For instance, in the first line the opinion about the SERVICE#GENERAL aspect, which is associated to the term “wait staff”, is negative.
In the example of the second line, the sentence is the same but the opinion is about a different aspect and a different target term, and is positive.
There are 12 different aspects categories:
AMBIENCE#GENERAL
DRINKS#PRICES
DRINKS#QUALITY
DRINKS#STYLE_OPTIONS
FOOD#PRICES
FOOD#QUALITY
FOOD#STYLE_OPTIONS
LOCATION#GENERAL
RESTAURANT#GENERAL
RESTAURANT#MISCELLANEOUS
RESTAURANT#PRICES
SERVICE#GENERAL
The training set has this format (5 fields) and contains 1503 lines, i.e. 1503 opinions.
File: traindata.csv
The classifier should be learned only from this training set.
A development dataset is distributed to help you set up your classifier and assess its performance. It has the same format as the training dataset.
File: devdata.csv (376 lines, i.e. 376 opinions).
We will perform the final evaluation by measuring the accuracy of your classifier on a test dataset that is not distributed. The majority class of the dev set is about 70% (positive labels), and will be used as a baseline.
2 How to proceed
1. Install and use python >= 3.8.x (required). Besides the standard python modules, you can use the following:
a. PyTorch >= 1.10.0
b. HuggingFace transformers, version 4.16.x.
c. scikit-learn >=0.24.0
d. pandas >= 1.3.0
e. nltk >= 3.6.0
f. gensim >= 4.1.2
g. stanza == 1.3.0
2. You can work on the project in groups of 4 max.
3. Download the exercise2.zip file and uncompress it to a dedicated root folder. The root folder will contain 3 subfolders:
a. data: contains traindata.csv and devdata.csv
b. src: contains 2 python files: tester.py, classifier.py
c. resources : (empty) where you can put your resource files if needed
4. Implement your classifier by completing the “Classifier” class template in src/classifier.py, containing the following 2 methods:
a. The train method takes a training data file as input and trains the model
b. The predict method takes a data file (e.g. devdata.csv) and should return a python list of predicted labels. The returned list contains the predicted labels in the same order as the corresponding examples in the input file
5. You can create new python files in the src subfolder, if needed to implement the classifier.
6. You can train your model using gpu (assume max gpu memory == 11GB)
7. To check and test your classifier, cd to the src subfolder and run tester.py. It should run without errors, training the model on traindata.csv and evaluating it on devdata.csv, and reporting the accuracy measure.
8. Please do not modify tester.py! Your program must run successfully without having to modify this file.
9. The exact content of the deliverable is described in section 3 of this document
10. Your project deliverable must be a unique zip file (a compressed folder). No gz, or other compression format.
11. The name of the zip file must consist of the family names of the authors of the deliverable. Example: Clouseau_Holmes_Velasquez.zip
12. The zip file size should not exceed 3 MBs.
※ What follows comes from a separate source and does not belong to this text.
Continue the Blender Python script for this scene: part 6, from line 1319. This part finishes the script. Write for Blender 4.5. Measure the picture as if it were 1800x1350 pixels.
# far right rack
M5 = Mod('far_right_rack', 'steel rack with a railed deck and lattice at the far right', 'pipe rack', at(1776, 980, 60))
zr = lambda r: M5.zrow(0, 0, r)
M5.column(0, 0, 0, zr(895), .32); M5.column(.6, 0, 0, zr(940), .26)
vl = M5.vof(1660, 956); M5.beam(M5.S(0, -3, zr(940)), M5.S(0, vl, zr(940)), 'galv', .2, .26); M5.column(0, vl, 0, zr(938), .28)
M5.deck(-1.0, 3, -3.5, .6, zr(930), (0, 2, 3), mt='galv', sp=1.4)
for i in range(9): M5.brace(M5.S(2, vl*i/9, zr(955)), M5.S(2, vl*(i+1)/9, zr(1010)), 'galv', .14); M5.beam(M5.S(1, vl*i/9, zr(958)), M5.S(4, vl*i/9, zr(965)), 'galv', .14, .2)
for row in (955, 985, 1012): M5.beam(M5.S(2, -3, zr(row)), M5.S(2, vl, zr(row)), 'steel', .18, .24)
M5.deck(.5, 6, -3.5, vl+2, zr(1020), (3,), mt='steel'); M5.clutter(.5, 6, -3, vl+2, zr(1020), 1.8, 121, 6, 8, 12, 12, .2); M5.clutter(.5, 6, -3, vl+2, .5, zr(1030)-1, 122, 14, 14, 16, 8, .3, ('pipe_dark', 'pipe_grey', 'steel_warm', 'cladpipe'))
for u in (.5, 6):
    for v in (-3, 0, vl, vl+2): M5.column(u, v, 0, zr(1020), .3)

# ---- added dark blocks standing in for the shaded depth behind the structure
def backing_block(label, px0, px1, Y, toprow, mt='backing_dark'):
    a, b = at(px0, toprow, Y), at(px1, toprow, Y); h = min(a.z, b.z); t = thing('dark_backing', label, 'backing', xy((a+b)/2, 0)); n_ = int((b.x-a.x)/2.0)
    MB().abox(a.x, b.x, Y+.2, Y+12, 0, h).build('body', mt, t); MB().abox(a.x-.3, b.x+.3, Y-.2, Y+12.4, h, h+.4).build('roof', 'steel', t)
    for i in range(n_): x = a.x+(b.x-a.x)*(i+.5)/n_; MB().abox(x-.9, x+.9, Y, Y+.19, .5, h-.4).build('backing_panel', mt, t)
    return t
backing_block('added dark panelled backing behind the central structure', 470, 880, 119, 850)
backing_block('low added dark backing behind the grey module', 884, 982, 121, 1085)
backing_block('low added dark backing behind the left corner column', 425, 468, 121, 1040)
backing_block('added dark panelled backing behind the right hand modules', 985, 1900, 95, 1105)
13. Send the zip file by email to: salah.ait-mokhtar@naverlabs.com
3 Deliverable Content
When uncompressed, the main folder must contain the following elements:
Element Description
README.txt
A plain text file that should contain a couple of paragraphs describing:
1. Names of the students who contributed to the deliverable (max=4)
2. A couple of paragraphs describing your final system (type of classification model, feature representation, resources etc.)
3. The accuracy that you get on the dev dataset.
resources (optional): containing specific resources if used (e.g. polarity lexicons)
src
A subfolder containing ALL the python source files required to train and run your classifier using the unmodified tester.py : this file is used to run and evaluate your classifier.
Note:
– Please make sure that when you cd to the src subfolder and launch tester.py
(unmodified!) with the python interpreter, it runs without errors: it trains the classifier on the train set and evaluates it on the dev dataset, outputting the average accuracy.
– You can use any type of models, including non-deep models. However, note that classification methods based on pre-trained, transformer-based language models usually yield better accuracy.
– You can also use deep models enriched with explicit or implicit linguistic features:
lemmatization, shape, POS tags, and/or parsing dependency relations using the stanza parser (c.f. lecture on parsing), polarity lexicons, etc.